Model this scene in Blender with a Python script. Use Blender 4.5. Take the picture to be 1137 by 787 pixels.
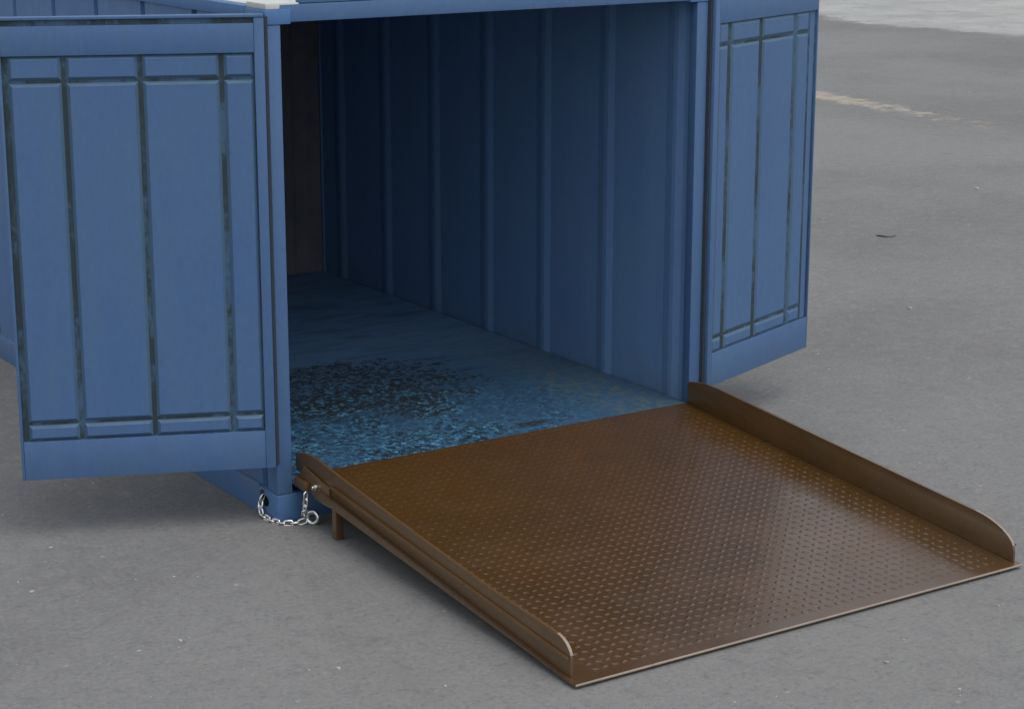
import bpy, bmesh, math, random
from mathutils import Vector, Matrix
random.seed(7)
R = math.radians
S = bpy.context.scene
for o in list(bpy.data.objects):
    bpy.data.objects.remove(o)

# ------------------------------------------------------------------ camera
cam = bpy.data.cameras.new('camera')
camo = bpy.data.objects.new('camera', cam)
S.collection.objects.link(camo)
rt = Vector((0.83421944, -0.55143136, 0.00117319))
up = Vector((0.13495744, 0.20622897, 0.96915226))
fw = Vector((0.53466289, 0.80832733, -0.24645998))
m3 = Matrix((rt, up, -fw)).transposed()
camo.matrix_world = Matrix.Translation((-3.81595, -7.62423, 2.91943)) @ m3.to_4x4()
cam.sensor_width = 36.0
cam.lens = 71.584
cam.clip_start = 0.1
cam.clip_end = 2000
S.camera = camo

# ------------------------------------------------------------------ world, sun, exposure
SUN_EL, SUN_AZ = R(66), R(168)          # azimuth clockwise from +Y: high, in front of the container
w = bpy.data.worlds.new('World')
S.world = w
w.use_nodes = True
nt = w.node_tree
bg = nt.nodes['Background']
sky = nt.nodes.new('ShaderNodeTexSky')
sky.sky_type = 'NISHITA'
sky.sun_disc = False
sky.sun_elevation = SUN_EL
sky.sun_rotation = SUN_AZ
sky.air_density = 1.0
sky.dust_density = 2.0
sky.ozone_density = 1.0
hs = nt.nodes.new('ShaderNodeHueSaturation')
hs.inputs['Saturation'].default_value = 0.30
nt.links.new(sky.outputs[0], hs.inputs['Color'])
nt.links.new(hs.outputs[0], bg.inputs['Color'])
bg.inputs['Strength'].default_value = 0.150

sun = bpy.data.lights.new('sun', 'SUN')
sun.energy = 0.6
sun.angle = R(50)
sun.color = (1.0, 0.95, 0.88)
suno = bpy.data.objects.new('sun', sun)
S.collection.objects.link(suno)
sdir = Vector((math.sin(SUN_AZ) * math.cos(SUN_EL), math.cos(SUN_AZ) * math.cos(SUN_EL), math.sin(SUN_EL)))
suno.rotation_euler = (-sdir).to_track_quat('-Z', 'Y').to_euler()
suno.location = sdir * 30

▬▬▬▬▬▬

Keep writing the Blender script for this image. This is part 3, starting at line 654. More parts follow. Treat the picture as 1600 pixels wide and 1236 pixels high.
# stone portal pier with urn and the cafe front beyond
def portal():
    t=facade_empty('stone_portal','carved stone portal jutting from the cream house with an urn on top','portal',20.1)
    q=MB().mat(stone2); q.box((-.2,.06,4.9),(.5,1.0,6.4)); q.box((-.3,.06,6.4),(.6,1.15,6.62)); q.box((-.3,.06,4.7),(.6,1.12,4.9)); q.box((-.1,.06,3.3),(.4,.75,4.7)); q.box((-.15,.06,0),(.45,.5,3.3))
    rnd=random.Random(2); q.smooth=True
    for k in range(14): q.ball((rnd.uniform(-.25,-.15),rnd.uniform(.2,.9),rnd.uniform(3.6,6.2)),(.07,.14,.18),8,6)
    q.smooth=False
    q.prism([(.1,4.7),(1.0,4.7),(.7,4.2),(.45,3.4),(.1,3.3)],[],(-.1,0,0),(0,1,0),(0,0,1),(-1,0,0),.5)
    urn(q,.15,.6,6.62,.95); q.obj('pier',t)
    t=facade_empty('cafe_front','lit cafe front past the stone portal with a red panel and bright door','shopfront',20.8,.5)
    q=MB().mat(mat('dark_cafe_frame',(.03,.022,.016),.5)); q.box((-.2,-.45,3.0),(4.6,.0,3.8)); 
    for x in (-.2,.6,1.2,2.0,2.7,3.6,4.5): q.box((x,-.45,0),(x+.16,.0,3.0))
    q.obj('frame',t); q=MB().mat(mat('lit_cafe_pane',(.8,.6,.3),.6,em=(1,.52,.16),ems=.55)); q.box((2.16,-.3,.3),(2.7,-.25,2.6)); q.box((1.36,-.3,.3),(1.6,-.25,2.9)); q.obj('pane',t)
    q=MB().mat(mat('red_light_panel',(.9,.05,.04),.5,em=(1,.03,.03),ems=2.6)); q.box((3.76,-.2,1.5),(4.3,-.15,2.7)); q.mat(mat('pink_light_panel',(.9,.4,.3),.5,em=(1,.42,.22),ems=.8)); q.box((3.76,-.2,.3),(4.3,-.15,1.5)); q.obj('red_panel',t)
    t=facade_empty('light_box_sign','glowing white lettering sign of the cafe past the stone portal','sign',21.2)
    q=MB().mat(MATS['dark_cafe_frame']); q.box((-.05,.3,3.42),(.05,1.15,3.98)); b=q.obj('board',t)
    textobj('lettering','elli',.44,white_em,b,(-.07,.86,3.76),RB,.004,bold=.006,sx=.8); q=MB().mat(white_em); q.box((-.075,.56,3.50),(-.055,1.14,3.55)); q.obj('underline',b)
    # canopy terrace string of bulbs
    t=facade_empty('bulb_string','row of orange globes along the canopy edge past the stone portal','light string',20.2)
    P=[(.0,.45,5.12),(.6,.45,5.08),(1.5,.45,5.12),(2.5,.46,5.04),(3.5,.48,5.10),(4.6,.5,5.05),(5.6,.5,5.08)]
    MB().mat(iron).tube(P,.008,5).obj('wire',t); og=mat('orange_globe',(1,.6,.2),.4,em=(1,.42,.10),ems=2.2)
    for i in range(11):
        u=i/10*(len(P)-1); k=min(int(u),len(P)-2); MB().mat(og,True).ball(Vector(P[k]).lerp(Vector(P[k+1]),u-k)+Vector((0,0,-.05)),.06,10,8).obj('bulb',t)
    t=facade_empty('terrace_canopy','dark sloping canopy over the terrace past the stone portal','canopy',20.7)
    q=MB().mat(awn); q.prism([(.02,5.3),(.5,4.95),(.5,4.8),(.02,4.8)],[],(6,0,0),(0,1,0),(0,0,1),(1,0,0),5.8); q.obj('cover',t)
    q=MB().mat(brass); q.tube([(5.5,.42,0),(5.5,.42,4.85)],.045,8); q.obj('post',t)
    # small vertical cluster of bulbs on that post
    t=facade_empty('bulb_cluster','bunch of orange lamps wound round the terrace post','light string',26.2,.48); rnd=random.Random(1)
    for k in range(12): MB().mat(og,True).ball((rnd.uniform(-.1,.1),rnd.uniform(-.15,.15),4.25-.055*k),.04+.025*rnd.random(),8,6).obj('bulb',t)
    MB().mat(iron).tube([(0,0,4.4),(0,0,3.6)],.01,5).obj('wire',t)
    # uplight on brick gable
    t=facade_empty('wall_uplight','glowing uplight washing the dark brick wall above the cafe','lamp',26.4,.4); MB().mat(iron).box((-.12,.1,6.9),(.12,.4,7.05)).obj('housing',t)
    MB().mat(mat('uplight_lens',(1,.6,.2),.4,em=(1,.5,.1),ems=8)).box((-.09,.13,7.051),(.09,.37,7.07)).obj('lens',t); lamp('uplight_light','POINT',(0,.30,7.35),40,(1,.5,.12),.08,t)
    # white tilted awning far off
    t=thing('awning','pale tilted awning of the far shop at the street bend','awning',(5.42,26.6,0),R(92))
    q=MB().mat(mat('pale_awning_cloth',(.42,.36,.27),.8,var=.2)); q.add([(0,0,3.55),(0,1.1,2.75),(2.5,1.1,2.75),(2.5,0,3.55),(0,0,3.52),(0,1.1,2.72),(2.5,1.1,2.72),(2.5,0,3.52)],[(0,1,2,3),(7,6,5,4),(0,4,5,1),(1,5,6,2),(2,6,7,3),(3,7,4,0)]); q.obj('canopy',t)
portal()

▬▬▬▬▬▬

Objective:
Leave out the pictures and give again exactly the lines from the one with "Model this scene" through the one with "bpy.data.objects.remove(o)", and no others.

Task solution:
Model this scene in Blender with a Python script. Use Blender 4.5. Take the picture to be 1137 by 787 pixels.
import bpy, bmesh, math, random
from mathutils import Vector, Matrix
random.seed(7)
R = math.radians
S = bpy.context.scene
for o in list(bpy.data.objects):
    bpy.data.objects.remove(o)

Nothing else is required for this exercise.